Olympics is the Olympics and goofy results happen. But this is a good example why race radios are needed in real races. It's pretty dumb when an event is decided by lack of information and its a deterrent to sponsors when you add too much randomness.
The underlined part is bit of a knee-jerk reaction. It would make some sense to question the sensibility of holding one particular race without radios, when they can use them in every other one. In fairness, the same formula applied to men too, and they had no major issues with handling a different flow of information during the race.
In no way can womens ORR used as an example of no race radios leading up to too random racing. Firstly, the teams here were smaller than required if the right balance between control and unpredictability is concerned. This was further excarberated with three major favourites being in the same team.

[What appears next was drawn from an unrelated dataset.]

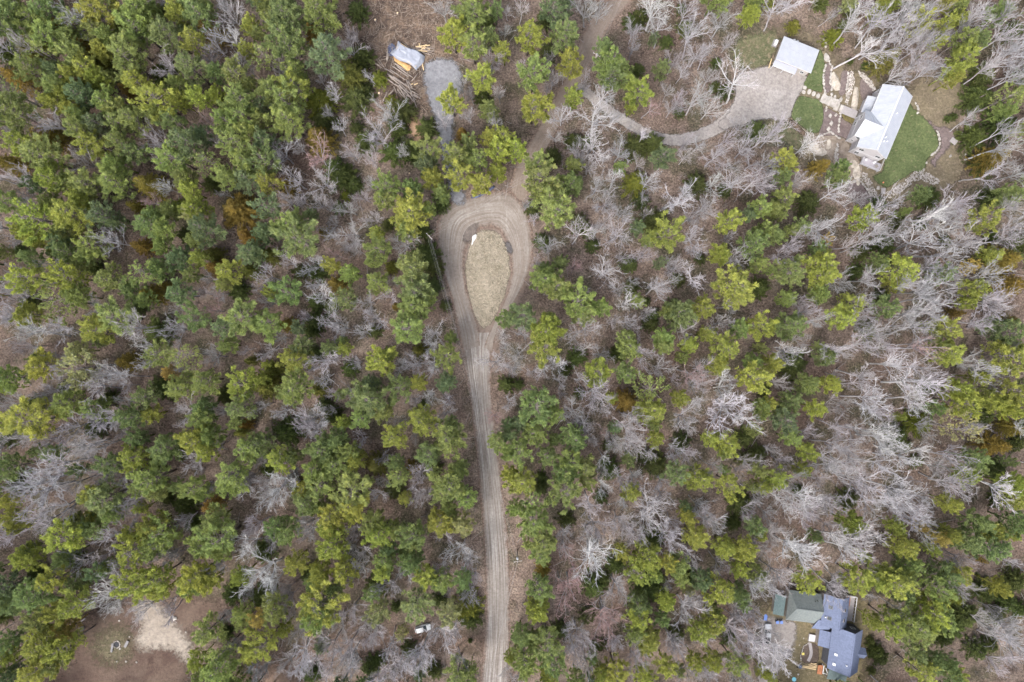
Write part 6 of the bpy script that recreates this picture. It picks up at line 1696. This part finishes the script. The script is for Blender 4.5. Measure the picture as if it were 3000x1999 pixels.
def tarp_stack():
    c = W(1080+735/6.4, 110+332/6.4, 0.8)
    rz = R(-31.5)
    # the stack of sawn boards under it
    e = empty('lumber_stack', (c.x, c.y, 0), rz, 'stack of sawn lumber hidden under the silver tarp', 'lumber')
    for k in range(5):
        for j in range(6):
            m = MB(); m.box((0.05*(k % 2), -1.45+0.58*j, 0.16+0.2*k), (7.2, 0.5, 0.17)); m.build('board', MT['fresh_wood'], e)
    nx, ny = 56, 30
    V = []; F = []
    for j in range(ny+1):
        for i in range(nx+1):
            u = i/nx*2-1; v = j/ny*2-1
            x = u*4.35; y = v*2.15
            x += 0.25*math.sin(v*3.1+1)*abs(u); y += 0.28*math.sin(u*4.2)*abs(v) + (0.35*u if v > 0 else 0.15*u)
            edge = max(abs(u)*1.06, abs(v))
            z = 1.30 - 0.75*max(0, (edge-0.80)/0.2)**1.2
            p = Vector((u*3.2, v*2.2, 0))
            z += 0.10*mnoise.noise(p*1.1) + 0.11*abs(math.sin(u*7+v*2.4+2*mnoise.noise(p*0.7)))*(1-abs(v)*0.4) + 0.05*mnoise.noise(p*3.5)
            V.append((x, y, max(z, 0.14)))
    for j in range(ny):
        for i in range(nx):
            a = j*(nx+1)+i; F.append((a, a+1, a+nx+2, a+nx+1))
    me = np_mesh('tarp', np.array(V), np.array(F), MT['tarp'], True)
    o = link('tarp', me); o.location = (c.x, c.y, 0); o.rotation_euler = (0, 0, rz)
    tag(o, 'crumpled silver tarp draped over a stack in the cutting', 'tarp')
    # sawdust along its lower side
    P = [W(1080+x/6.4, 110+y/6.4) for x, y in ((450,330),(640,440),(830,545),(800,600),(745,650),(690,610),(590,530),(500,450),(455,390))]
    P = smooth_closed(P, .4, 2)
    cc = Vector((0, 0, 0))
    for p in P: cc += p
    cc /= len(P)
    V = []; F = []; n = len(P); rings = 6
    for k in range(rings+1):
        t = k/rings
        for p in P:
            s = p.lerp(cc, t); V.append((s.x+.25*mnoise.noise(s*1.3)*(1-t), s.y+.25*mnoise.noise(s*1.3+Vector((4, 4, 4)))*(1-t), 0.02+0.4*(1-(1-t)**2)+.06*mnoise.noise(s*2)*t))
    for k in range(rings):
        for i in range(n):
            a = k*n+i; b = k*n+(i+1) % n; F.append((a, b, b+n, a+n))
    me = np_mesh('sawdust', np.array(V), np.array(F), MT['sawdust'], True)
    at = me.attributes.new('edge', 'FLOAT', 'POINT'); at.data.foreach_set('value', np.repeat(np.array([-0.5, 1.0]+[5.0]*(rings-1)), n).astype(np.float32))
    if me.polygons[len(me.polygons)//2].normal.z < 0: me.flip_normals()
    tag(link('sawdust_heap', me), 'orange sawdust heaped along the lower side of the silver tarp', 'sawdust')
    B = [(945,110,955,160),(900,190,1080,140),(940,275,1085,135),(855,240,1100,262),(880,172,1150,145),(1040,180,1150,225),(990,310,1028,470),(1002,465,1030,615),(772,882,830,872),(850,892,920,860),(880,255,960,240),(960,180,1060,215)]
    for i, (x1, y1, x2, y2) in enumerate(B):
        z = .12+.09*(i % 5)
        m = MB(); m.bar(W(1080+x1/6.4, 110+y1/6.4, z), W(1080+x2/6.4, 110+y2/6.4, z+.06), 0.24, 0.06)
        m.build('board', MT['fresh_wood'], label='fresh yellow board %s, %s from the top' % ('loose right of the silver tarp' if i not in (8, 9) else 'at the right end of the log pile', ORD[i] if i < 8 else ORD[i-8] if i in (8, 9) else ORD[i-2]), cat='board', group='loose boards round the tarp')
    q = random.Random(8)
    S = [(830,200,1000,260),(880,185,1220,215),(900,215,1225,250),(1000,230,1215,265),(1040,250,1250,315),(990,270,1150,330),(1100,190,1220,200),(1110,300,1180,340),(690,135,800,225)]
    for i, (x1, y1, x2, y2) in enumerate(S):
        m = MB(); z = .12+.06*(i % 3)
        m.tube([W(1080+x1/6.4, 110+y1/6.4, z), W(1080+x2/6.4, 110+y2/6.4, z+.05)], [.10, .07], 6)
        m.build('pole_log', MT['log'], label='thin grey pole in the heap right of the silver tarp, %s of nine' % ORD[i], cat='pole', group='thin poles right of the tarp')
    for i, (x1, y1, x2, y2) in enumerate(((360,215,335,430),(372,300,352,440))):
        m = MB(); m.tube([W(1080+x1/6.4, 110+y1/6.4, .2), W(1080+x2/6.4, 110+y2/6.4, .2)], [.17, .15], 8)
        m.build('log', MT['log'], None, True, label=('longer upright log left of the silver tarp', 'shorter upright log left of the silver tarp')[i], cat='log', group='two logs left of the tarp')
    # plastic sheet left of the tarp
    ground_sheet('groundsheet', [(1139,152),(1143,134),(1150,133),(1155,145),(1150,158),(1143,161)], 0.05, MT['tarp_blue'], .15, 1, kind='thing', cell=0.25)
    tag(bpy.data.objects['groundsheet'], 'dark blue groundsheet on the soil left of the silver tarp', 'groundsheet')
tarp_stack()

def stumps():
    for i, (x, y, r, lab) in enumerate(((1111, 274, .3, 'pale cut stump left of the log pile'), (1154, 287, .3, 'pale cut stump below the log pile'), (1158, 469, .32, 'pale cut stump among firs below the orange soil'), (1200, 509, .25, 'pale cut stump above the big pine crowns'), (1100, 60, .3, 'pale cut stump in the brown cutting'), (1165, 40, .26, 'pale cut stump near the upper photo edge of the cutting'))):
        w = W(x, y)
        e = empty('tree_stump', (w.x, w.y, 0), 0, lab, 'stump', 'cut stumps round the log yard')
        m = MB(); m.lathe([(r*1.35, -.05), (r*1.1, .12), (r, .4)], 10); m.build('trunk', MT['log'], e)
        m = MB(); m.lathe([(r*.88, .39), (r*.88, .415)], 10); m.build('cut_face', MT['log_end'], e)
stumps()

def slash_debris():
    q = random.Random(21)
    mb = MB(); n = 0
    while n < 1300:
        x = q.uniform(960, 1350); y = q.uniform(-30, 340)
        if not inside((x, y), CUT) or inside((x, y), SPUR): continue
        n += 1
        w = W(x, y); a = q.uniform(0, PI); l = q.choice((.5, .8, 1.2, 2.0))*q.uniform(.6, 1.3); r = q.uniform(.025, .08)
        d = Vector((math.cos(a), math.sin(a), q.uniform(-.05, .12)))*l*.5
        z = Vector((0, 0, q.uniform(.05, .25)))
        mb.tube([w-d+z, w+d+z], [r, r*.7], 3, False)
    o = mb.build('slash_debris', MT['bark'], label='sticks and brushwood littering the brown cutting', cat='debris', kind='stuff')
    o.color = (0.235, 0.195, 0.165, 1)
    mb = MB(); n = 0
    while n < 700:
        x = q.uniform(0, 3000); y = q.uniform(0, 2000)
        if any(inside((x, y), P) for P in OPEN): continue
        n += 1
        w = W(x, y); a = q.uniform(0, PI); l = q.uniform(1.5, 5); r = q.uniform(.04, .11)
        d = Vector((math.cos(a), math.sin(a), q.uniform(-.02, .05)))*l*.5
        mb.tube([w-d+Vector((0, 0, .12)), w+Vector((q.gauss(0, .1), q.gauss(0, .1), .12)), w+d+Vector((0, 0, .12))], [r, r*.85, r*.6], 4, False)
    o = mb.build('fallen_branches_debris', MT['bark'], label='fallen grey branches scattered over the forest floor', cat='debris', kind='stuff')
    o.color = (0.26, 0.24, 0.235, 1)
slash_debris()

# ------------------------------------------------------------------ turnaround details
def turnaround():
    # dark plastic bundle under the pines
    P = [W(x, y, .3) for x, y in ((1382, 578), (1398, 576), (1415, 568), (1433, 558), (1448, 546))]
    C = catmull(P, 6); o = C[0].copy()
    m = MB(); m.tube([p-o+Vector((0, 0, .12*math.sin(i*1.3))) for i, p in enumerate(C)], [.28+.16*math.sin(i*.9+.4)**2 for i in range(len(C))], 8)
    t = m.build('tarp_bundle', MT['tarp_blue'], None, True, label='long dark blue tarp bundle under the pines at the turnaround', cat='tarp bundle'); t.location = o
    boulder(1423, 559, 1.0, 'tan boulder beside the dark blue tarp bundle', sq=(1.2, .9, .7))
    # crumpled white sheet
    P = [W(x, y) for x, y in ((1391,688),(1396,686),(1396,697),(1392,703),(1387,710),(1383,720),(1381,716),(1384,706),(1383,697),(1384,692))]
    P = smooth_closed(P, .25, 1); c = Vector((0, 0, 0))
    for p in P: c += p
    c /= len(P)
    V = []; F = []; n = len(P); rings = 5
    for k in range(rings+1):
        t = k/rings
        for p in P:
            s = p.lerp(c, t); V.append((s.x-c.x, s.y-c.y, .10+.22*(1-(1-t)**2)+.16*mnoise.noise(s*2.2)*min(1, t*3)))
    for k in range(rings):
        for i in range(n):
            a = k*n+i; b = k*n+(i+1) % n; F.append((a, b, b+n, a+n))
    me = np_mesh('white_sheet', np.array(V), np.array(F), MT['plastic_white'], True)
    if me.polygons[len(me.polygons)//2].normal.z < 0: me.flip_normals()
    ob = link('white_sheet', me); ob.location = (c.x, c.y, .03); tag(ob, 'crumpled white sheet at the upper left rim of the grassy island', 'plastic sheet')
turnaround()
def zi(x, y):
    return 0.25
tuft_stuff('dry_grass', [(x + (1430-x)*.06, y + (820-y)*.04) for x, y in ISL], 2600, lambda x, y: 0.02 + 0.50*max(0.0, 1-(((x-1430)/66)**2 + ((y-815)/150)**2)), 0.26, mat_plain('straw', (0.31, 0.272, 0.215), 0.9, 0.25, 0.8), None, 'pale dry grass tufts covering the island in the turnaround')

# ------------------------------------------------------------------ clearing at the lower left
def clearing():
    w = W(342, 1888)
    e = empty('fire_pit', (w.x, w.y, 0), 0, 'round fire pit with black ash in the brown clearing', 'fire pit')
    m = MB(); m.lathe([(.75, .03), (.72, .05), (.3, .10), (.05, .12)], 16); m.build('ash', MT['ash'], e, True)
    q = random.Random(2)
    for k in range(14):
        a = 2*PI*k/14
        o = link('stone', q.choice(RUBBLES), e); o.location = (.95*math.cos(a), .95*math.sin(a), .14); o.scale = (.55, .42, .42); o.rotation_euler = (0, 0, a+1.57)
    for i, (x, y, l, wd, rz, lab) in enumerate(((330, 1897, 2.4, .5, 1.45, 'flat grey stone bench left of the fire pit'), (372, 1886, 1.9, .7, 1.1, 'flat grey stone bench right of the fire pit'))):
        w = W(x, y); m = MB(); m.box((0, 0, .34), (l, wd, .14)); e2 = empty('stone_bench', (w.x, w.y, 0), rz, lab, 'bench', 'benches by the fire pit')
        m.build('seat', MT['concrete'], e2)
        for s in (-1, 1):
            m = MB(); m.box((s*l*.34, 0, .13), (.25, wd*.8, .28)); m.build('leg', MT['rubble'], e2)
    for i, (x, y, s, lab) in enumerate(((513, 1812, 1.35, 'round white boulder at the right edge of the clearing'), (350, 1818, .7, 'small white stone near the top of the clearing'), (380, 1866, .5, 'small white stone above the right stone bench'), (352, 1901, .8, 'pale stone below the fire pit'), (400, 1940, .7, 'lavender stone in the lower clearing'), (343, 1938, .6, 'pale stone in the lower middle of the clearing'), (370, 1938, .7, 'grey stone between the lower clearing stones'), (545, 1852, .5, 'small white stone on brown soil right of the sandy path'))):
        boulder(x, y, s, lab, sq=(1, .9, .8), group='stones in the clearing')
    w = W(241, 1841); e = empty('wooden_crate', (w.x, w.y, 0), .3, 'grey wooden crate at the left edge of the clearing', 'crate')
    for k in range(4):
        m = MB(); m.box((-.45+.3*k, 0, .5), (.24, 1.1, .05)); m.build('slat', MT['wood'], e)
    m = MB()
    for s in (-1, 1): m.box((0, s*.52, .25), (1.15, .06, .5)); m.box((s*.58, 0, .25), (.06, 1.0, .5))
    m.build('side_board', MT['wood'], e)
    m = MB(); m.bar(W(236, 1822, .3), W(250, 1812, .3), .35, .25); m.build('beam', MT['wood'], label='squared grey beam under the pines left of the clearing', cat='beam')
clearing()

With four-women team that left the Dutch short of domestiques when other teams were understandably reluctant to work with them.
In addition, Kiesenhofer was so strong that even in case of understanding that she's still out in front, the Dutch should probably have used at least two of their riders up for their chase to be successful. Them having so many big name leaders, I'm not sure the required cohesion as a team and willingness to sacrifice themselves for teams success was there in the first place.
So to sum it up, I think that the lack of race radios was a comfortably low hanging fruit to crab to explain the major screwjob specially the Dutch team had. The bigger reason for overt randomness of the result (at least for some people's liking) was too small size of teams which was excarberated by uneven distribution of pre-race favourites between teams and relative unfamiliarity of riders and DS's with racing without race radios.